▶ [INSTRUCTIONS TO FOLLOW] Below are some records. How many of their lines contain the string "Python"? Give the number only.

▶ [GIVEN ENTRIES]

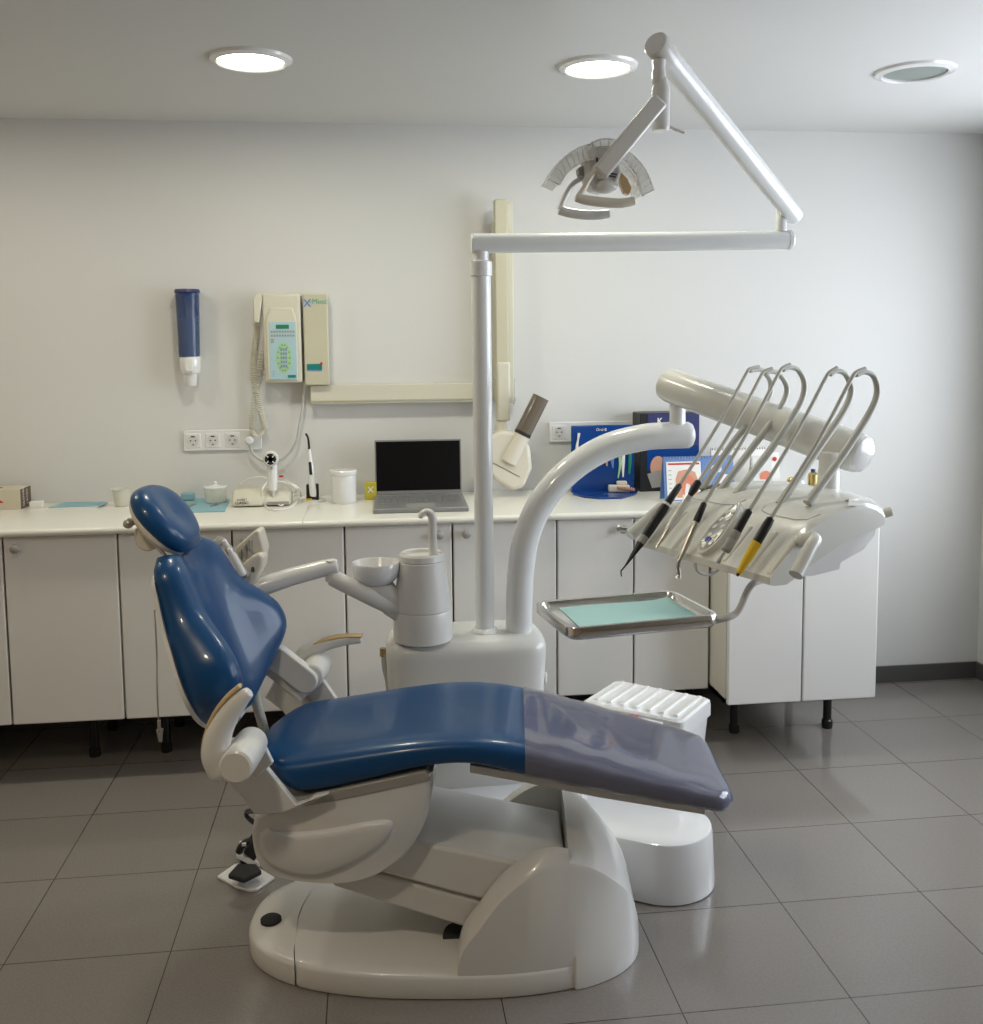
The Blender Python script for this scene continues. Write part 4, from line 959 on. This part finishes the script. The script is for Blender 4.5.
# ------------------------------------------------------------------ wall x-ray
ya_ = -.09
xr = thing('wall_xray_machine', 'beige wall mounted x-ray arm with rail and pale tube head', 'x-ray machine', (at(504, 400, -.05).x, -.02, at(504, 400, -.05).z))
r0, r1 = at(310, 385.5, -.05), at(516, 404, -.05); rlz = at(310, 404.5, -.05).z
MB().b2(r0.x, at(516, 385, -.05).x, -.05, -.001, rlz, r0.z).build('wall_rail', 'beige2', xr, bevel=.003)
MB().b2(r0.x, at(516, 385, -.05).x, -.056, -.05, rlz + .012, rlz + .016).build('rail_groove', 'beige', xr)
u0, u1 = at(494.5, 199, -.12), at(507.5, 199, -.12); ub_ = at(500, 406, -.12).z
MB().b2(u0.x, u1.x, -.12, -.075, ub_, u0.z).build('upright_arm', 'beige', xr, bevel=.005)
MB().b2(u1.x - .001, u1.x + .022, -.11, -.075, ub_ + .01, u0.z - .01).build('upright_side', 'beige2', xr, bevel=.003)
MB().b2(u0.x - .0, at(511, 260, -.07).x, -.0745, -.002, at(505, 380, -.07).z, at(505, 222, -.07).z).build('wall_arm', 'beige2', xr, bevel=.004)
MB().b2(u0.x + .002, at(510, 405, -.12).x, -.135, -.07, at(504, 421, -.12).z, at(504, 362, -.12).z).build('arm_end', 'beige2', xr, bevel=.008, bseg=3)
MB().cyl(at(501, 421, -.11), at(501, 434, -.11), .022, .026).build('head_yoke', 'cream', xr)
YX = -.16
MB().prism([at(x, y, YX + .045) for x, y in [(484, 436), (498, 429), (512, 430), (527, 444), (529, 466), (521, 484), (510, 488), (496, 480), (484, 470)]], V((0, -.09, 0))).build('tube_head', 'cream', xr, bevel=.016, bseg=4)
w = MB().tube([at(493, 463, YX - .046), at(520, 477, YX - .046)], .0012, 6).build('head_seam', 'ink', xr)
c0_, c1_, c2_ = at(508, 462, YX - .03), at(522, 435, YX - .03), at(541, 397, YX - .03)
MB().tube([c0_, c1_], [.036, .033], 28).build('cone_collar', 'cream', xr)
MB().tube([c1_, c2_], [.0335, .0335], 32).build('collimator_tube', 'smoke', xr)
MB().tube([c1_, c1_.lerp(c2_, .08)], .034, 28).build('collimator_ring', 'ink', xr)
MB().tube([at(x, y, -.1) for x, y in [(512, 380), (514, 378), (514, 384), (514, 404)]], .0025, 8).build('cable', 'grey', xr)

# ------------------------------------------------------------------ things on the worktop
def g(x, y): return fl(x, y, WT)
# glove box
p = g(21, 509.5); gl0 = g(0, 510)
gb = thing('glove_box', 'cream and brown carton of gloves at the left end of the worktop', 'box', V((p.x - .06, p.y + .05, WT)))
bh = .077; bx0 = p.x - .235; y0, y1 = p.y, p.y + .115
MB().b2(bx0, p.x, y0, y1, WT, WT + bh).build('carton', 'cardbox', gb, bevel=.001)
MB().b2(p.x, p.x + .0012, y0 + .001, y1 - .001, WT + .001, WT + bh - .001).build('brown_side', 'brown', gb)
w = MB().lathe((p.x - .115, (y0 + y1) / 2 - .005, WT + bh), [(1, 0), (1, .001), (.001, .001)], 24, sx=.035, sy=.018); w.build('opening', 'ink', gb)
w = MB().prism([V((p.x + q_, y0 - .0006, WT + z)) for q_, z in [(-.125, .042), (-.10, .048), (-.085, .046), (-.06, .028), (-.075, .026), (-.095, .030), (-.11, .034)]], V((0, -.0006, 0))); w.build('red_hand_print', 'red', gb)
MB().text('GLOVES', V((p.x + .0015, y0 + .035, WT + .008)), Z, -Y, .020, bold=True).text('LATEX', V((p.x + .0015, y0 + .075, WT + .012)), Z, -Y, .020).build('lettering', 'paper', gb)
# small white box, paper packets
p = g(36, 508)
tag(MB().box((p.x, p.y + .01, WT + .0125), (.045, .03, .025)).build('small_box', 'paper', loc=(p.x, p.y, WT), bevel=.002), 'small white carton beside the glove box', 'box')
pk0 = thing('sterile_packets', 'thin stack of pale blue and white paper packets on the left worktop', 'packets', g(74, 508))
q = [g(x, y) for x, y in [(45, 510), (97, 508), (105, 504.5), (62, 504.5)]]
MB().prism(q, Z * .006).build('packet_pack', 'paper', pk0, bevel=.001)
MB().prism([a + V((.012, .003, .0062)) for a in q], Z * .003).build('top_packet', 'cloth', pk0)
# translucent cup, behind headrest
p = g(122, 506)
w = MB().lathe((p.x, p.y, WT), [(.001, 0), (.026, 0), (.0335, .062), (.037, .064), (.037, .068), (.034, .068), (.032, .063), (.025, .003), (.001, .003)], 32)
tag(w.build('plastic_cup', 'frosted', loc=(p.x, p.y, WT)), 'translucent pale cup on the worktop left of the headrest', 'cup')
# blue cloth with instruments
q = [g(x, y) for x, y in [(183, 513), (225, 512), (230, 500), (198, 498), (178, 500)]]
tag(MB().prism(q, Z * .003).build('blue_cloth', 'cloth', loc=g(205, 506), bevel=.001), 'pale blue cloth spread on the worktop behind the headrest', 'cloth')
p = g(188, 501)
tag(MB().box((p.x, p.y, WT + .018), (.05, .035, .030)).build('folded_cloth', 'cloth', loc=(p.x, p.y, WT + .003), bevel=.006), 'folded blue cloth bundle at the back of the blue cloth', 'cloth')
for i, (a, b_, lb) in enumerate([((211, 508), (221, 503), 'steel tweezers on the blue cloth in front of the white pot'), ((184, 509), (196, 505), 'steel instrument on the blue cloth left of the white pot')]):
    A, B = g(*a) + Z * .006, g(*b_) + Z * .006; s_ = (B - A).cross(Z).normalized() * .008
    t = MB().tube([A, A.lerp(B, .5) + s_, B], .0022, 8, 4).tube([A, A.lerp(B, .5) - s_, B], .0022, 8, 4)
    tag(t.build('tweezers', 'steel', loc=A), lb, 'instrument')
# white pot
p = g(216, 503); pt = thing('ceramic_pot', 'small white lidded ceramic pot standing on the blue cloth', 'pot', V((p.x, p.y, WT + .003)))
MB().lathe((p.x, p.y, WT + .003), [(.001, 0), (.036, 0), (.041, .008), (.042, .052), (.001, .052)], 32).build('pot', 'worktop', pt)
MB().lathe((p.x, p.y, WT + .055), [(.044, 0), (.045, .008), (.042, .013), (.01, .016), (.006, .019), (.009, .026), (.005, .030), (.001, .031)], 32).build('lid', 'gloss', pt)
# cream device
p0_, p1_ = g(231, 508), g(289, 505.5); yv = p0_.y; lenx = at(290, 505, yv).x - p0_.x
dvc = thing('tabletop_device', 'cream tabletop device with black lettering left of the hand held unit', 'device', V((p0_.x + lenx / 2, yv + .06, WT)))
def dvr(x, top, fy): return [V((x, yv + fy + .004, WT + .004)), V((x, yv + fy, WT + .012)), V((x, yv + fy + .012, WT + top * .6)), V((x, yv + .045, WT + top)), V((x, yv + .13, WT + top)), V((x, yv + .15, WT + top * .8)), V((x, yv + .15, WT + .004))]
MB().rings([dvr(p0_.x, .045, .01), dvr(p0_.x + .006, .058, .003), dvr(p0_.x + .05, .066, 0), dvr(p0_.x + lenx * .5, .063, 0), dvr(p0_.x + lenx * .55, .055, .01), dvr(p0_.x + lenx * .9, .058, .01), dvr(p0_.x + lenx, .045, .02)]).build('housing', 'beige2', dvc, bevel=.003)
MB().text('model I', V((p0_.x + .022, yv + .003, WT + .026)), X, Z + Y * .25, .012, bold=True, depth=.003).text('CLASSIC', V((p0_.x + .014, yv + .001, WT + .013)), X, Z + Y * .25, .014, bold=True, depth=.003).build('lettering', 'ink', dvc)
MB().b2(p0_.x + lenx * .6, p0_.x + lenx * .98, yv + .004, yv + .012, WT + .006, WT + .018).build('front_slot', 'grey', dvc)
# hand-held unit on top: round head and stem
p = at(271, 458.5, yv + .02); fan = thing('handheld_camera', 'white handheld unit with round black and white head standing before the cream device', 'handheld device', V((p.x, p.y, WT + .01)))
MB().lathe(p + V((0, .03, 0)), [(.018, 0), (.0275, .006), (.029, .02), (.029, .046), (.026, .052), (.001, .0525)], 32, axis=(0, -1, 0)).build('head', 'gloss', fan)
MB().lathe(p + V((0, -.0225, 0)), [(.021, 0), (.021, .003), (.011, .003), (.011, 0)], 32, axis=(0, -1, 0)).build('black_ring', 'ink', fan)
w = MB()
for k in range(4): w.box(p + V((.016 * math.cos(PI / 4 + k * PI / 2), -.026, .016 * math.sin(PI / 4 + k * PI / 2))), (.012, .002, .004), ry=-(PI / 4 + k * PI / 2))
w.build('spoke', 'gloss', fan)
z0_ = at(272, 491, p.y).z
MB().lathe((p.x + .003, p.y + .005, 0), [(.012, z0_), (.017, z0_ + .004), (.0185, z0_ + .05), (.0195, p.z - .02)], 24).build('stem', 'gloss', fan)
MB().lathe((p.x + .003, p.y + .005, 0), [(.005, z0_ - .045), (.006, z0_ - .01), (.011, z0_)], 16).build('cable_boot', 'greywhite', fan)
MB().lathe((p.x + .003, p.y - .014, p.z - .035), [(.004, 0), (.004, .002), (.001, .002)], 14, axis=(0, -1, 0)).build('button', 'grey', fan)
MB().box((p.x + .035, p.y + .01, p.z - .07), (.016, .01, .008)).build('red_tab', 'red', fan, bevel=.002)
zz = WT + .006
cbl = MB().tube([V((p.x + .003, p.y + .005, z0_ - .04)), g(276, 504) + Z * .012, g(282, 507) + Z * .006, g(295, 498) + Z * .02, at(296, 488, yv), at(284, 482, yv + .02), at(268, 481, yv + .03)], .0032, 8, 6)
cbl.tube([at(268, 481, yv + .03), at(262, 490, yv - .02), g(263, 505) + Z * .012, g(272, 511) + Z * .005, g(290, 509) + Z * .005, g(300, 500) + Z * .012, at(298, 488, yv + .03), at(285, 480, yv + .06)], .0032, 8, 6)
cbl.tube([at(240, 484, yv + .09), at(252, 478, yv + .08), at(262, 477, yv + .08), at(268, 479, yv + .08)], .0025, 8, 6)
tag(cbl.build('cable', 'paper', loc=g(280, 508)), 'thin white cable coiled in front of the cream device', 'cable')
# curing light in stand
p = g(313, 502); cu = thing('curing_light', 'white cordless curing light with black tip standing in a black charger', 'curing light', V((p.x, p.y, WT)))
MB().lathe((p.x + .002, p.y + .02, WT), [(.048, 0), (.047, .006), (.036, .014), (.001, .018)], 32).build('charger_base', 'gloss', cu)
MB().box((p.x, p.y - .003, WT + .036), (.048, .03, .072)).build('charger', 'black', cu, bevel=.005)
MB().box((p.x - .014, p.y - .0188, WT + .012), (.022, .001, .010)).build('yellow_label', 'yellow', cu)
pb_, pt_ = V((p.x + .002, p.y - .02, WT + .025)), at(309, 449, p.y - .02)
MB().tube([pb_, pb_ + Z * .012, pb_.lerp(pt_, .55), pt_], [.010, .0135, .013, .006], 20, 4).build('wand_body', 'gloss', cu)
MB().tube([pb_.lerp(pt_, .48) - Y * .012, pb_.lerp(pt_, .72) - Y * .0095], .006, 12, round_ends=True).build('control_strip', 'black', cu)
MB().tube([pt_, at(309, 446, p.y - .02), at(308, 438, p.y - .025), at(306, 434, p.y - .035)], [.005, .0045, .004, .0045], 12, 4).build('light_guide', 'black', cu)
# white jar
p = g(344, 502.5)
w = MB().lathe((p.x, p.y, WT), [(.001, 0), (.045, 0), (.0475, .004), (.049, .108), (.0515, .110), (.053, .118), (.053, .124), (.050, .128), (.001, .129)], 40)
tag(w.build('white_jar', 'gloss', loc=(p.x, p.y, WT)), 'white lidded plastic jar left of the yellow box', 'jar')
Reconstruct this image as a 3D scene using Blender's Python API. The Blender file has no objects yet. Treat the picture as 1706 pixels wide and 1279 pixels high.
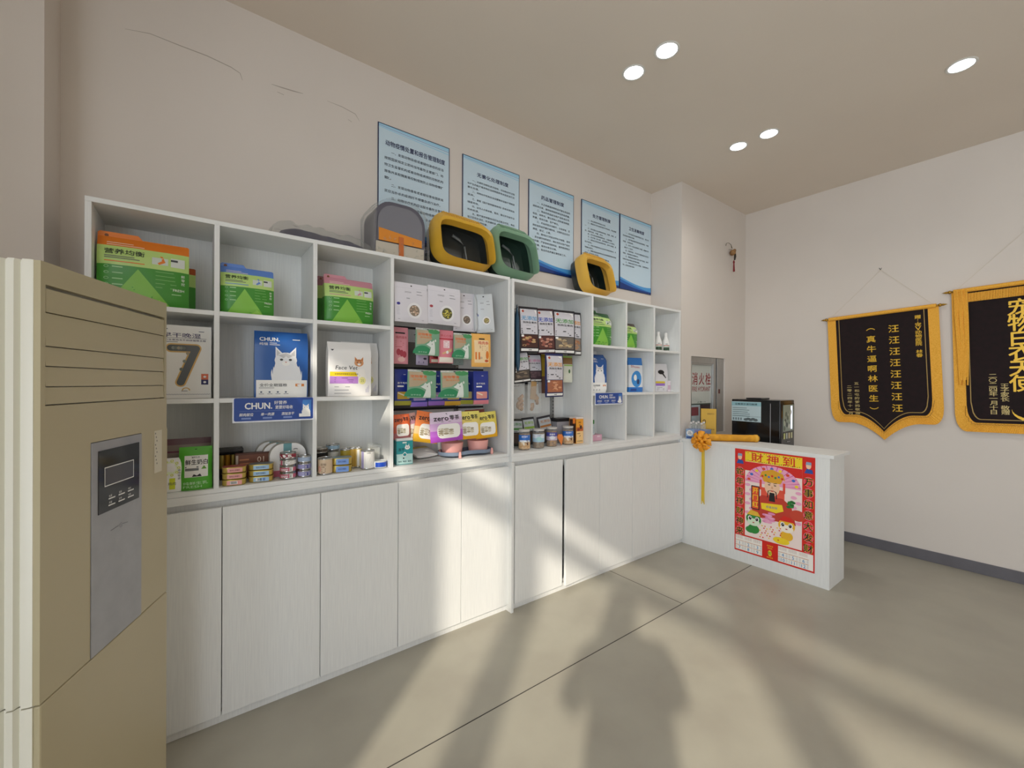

▶ [RESPONSE TO THE EXERCISE] 2